He set anchor in an old, worn armchair by the bay window, next to the pale summer cacti and our labrador dog. He spent the evening gently telling rolling sea-tales of sunrise and sunsets, Indonesian hurricanes, Atlantic storms and Pacific calms; of ships' galleys, of repainting and repairing and derusting and debarnacling; of sleeping away all-the-other- sailors' rum rations in a lifeboat strung over the side of one sea-going vessel or another, or another; of cholera in India and trawlers in the North Sea; of shipping out and shipping in; of fiery nights and warm hearts in Arkhangelsk, north-north-north of the Arctic Circle and of an antarctic welcome deep in the midst of sunny England; of briny captains and oily fisherman and of the ancient sardine-cans chugging from port to rusty port; of cramped quarters in the belly of a paint-peeling, hard- working merchant steamer and of the expanse of the star-filled ocean- deep sky; of harbours huge with gantries and cranes and shoals of men in blue overalls, smoking Gauloises and drinking French wine, and of tiny back-ditch black-tar wharves in the canal-crossed fens; of Wisbech and Southampton and Bombay and Brisbane and a million places in between... and as he spoke, the room gently rocked like the sea slowly washing against the beach of a lost-and-found treasure island.
He drank slow, warm beer from cans stacked up like oil-drums on a ship's deck and let the noise and laughter and insults and annoyance of the overflowing room drift past him. He was the eye of a hurricane, a sea-sinking summer sunset; a rock-pool left behind by the tide, rippling with sea-anemones and sleeping fish waiting for the high water to come back and take him home.
He told me that he, too, had a daughter, a beautiful mermaid of a girl, somewhere in the dock-towns of the south of England. He carried her picture as close to him as his old tin of tobacco and packets of cigarette papers. And he talked about the grandfather who had raised him from a baby, and with whom he always stayed when the tradewinds brought him to shore. His blue eyes washed with a lonely, lovely smile. And he talked about his dreams of a Master's License, his own command - "just a little tug or steamer, nothing grand..." and of his sailor heart lost to Amsterdam...
Late at night, he cast off with his two friends and sailed away towards the land-locked dawn.
The last time I saw him, he was sitting ship-shape in the kitchen of my new home, soft and gentle as a new-born seal, tired as an old schooner but still as strong as a lifeboat... "You know, I may never see you a gain!" he said, sadly, wistfully, like a grey cloud on the horizon of a pale summer sky.
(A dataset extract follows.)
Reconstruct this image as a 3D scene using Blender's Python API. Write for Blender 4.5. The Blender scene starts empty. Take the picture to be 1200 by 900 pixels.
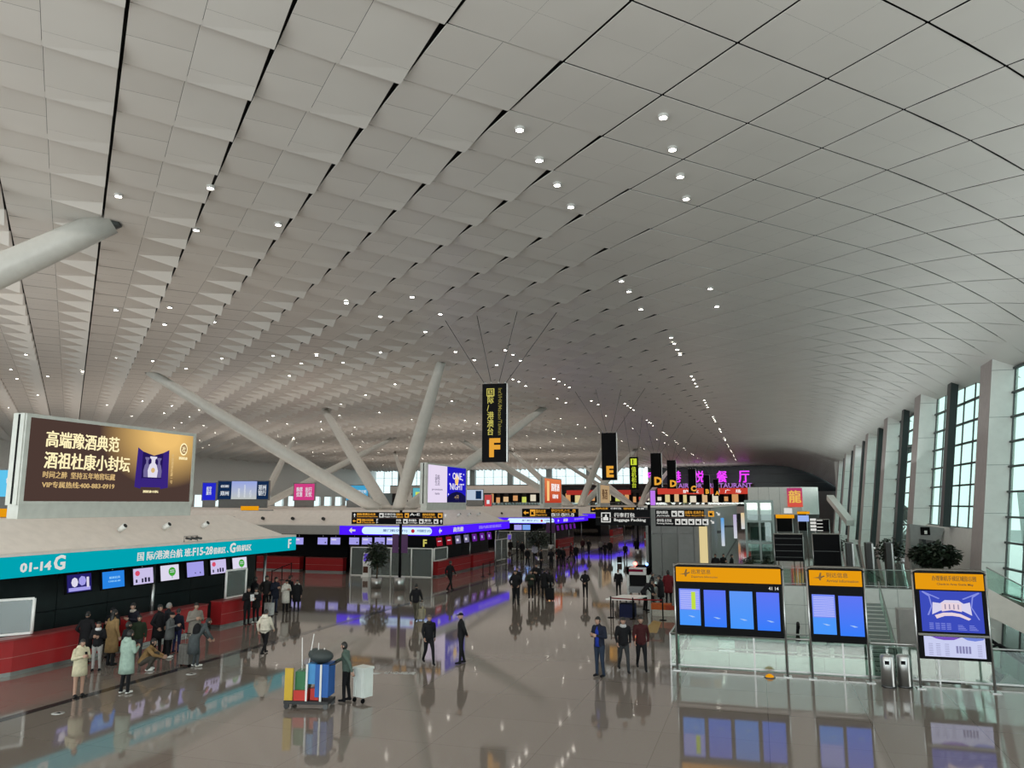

Out of the blue... but a few months later, unplanned, unpredicted, we had gone from England and settled in Holland... and though I always expected to meet him on any and every footpath in Amsterdam, sitting in every bar or cafe or drifting down the red streets, I never did..
Perhaps one day; one day when the weather is fine and the storm has passed and the barometer is high again, when the tide is full and the wind is fresh and the moon shines a silver path across the sea... one day, we'll be washed up again on the same stretch of rocky shore, and pass the sleepy hours between the tides together, spinning nets of time and counting pearly seashells... one day, perhaps.